De même que le ma’âl est le terme auquel remonte et reconduit le ta’wîl, de même il vient de nous être dit que la famille du Prophète, c’est « quelqu’un à qui l’on remonte (ma’âl) », quelqu’un donc à qui l’on doit son ascendance. Mais cette ascendance peut être double : il peut s’agir de l’ascendance physique, englobant les enfants, les proches et la descendance charnelle, ceux qui sont exclus de l’aumône légale. Ou bien il s’agit de quelqu’un à qui l’on remonte par une ascendance idéale et spirituelle.

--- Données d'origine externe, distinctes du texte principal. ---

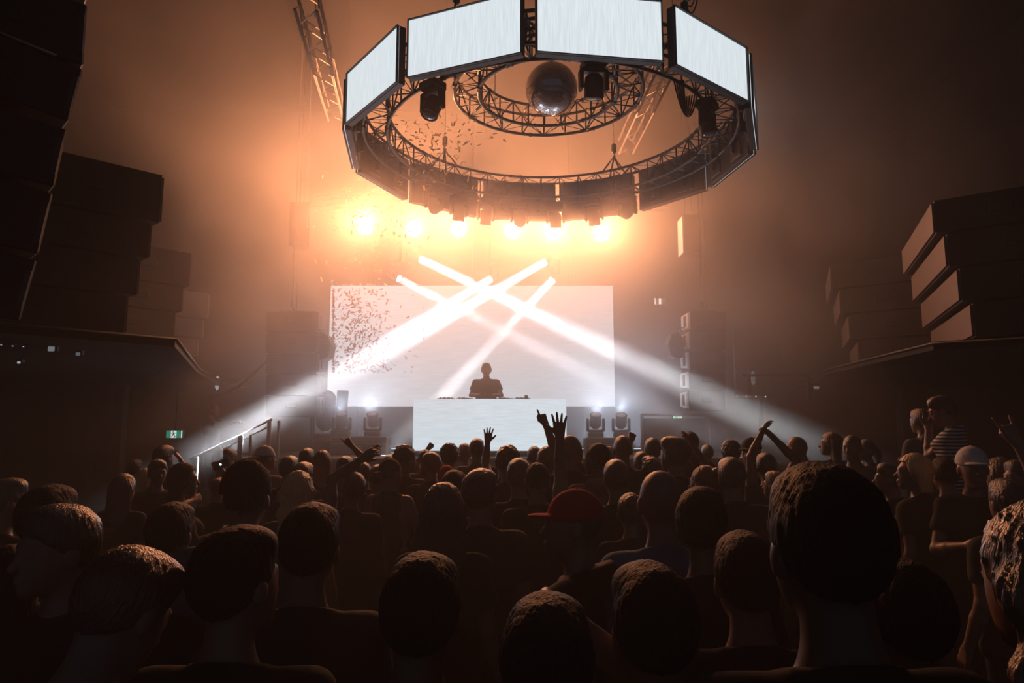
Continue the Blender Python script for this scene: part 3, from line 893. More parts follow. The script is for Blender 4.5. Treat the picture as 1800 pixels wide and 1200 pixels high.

Sa descendance, ce sont alors tous les savants au sens vrai, les parfaits hommes de Dieu, les théosophes mystiques (mota’allihûn) qui, tous, ont empruntés leurs connaissances à la Niche aux lumières de la prophétie, peu importe qu’ils aient même précédé leur aïeul dans le temps ou qu’ils soient venus après lui.

 

La seconde ascendance peut venir en renfort de la première.

 

« Lorsque les deux ascendances sont réunies, c’est Lumière sur Lumière, et c’est le cas des Imâms Immaculés. Et de même que leurs enfants selon la chair étaient exclus de l’aumône matérielle, de même leurs enfants selon l’Esprit sont exclus de l’aumône spirituelle, ce qui veut dire qu’ils n’ont pas à recevoir d’un autre (en se conformant à l’autorité d’un autre, taqlîd al-ghayr) les sciences et les hautes connaissances »

 

Le concept shî’ite de la voie mystique est que le pèlerin mystique atteint au but de sa Quête par les « Amis de Dieu » qui sont le Prophète et les Imâms. Parce qu’ils sont la voie d’approche (wasila), comme le disent les traditions (akhbâr), il convient que le mystique ait toujours présence à la conscience la Lumière du Prophète et de ses Imâms : dans la prière, les invocations, le dhikr, les ablutions, pendant son sommeil aussi bien que lorsqu’il s’éveille, lorsqu’il mange et lorsqu’il boit. Mollâ Damâvandî cite ici des textes prestigieux, notamment le grand Ziyârat al-Jâmi’a (visite spirituelle ou pèlerinage mental aux Douze Imâms), ou ce hadith du VIIIe Imâm, ‘Alî Redhâ :

 

« Ayez toujours devant les yeux l’un des Imâms »

 

C’est-à-dire que son image mentale soit constamment votre point de mire. Il faut en effet se prémunir contre toute dispersion mentale, pour que se produise l’attraction divine indispensable pour que l’âme soit enlevée à elle-même. L’âme de l’homme, dit-il, n’est jamais un instant inactive ; sans cesse elle passe d’un état à un autre, d’une image à une autre. Tous les actes de dévotion prescrits, la prière, le pèlerinage, la visite mentale aux prophètes et aux Imâms, ce sont autant d’exercices destinés à stabiliser le flux des images et à préserver l’âme du vide de la dispersion et du vagabondage. C’est cela même la vertu de la fixation sur une image privilégiée.

 

Aussi bien nous est-il dit :

 

« Où que vous vous tourniez, là est la face de Dieu »

 

(Qorân 2 :115)

 

Il est avec vous partout où vous êtes, celui qu’aucun lieu ne contient, mais dont aucun lieu n’est vide.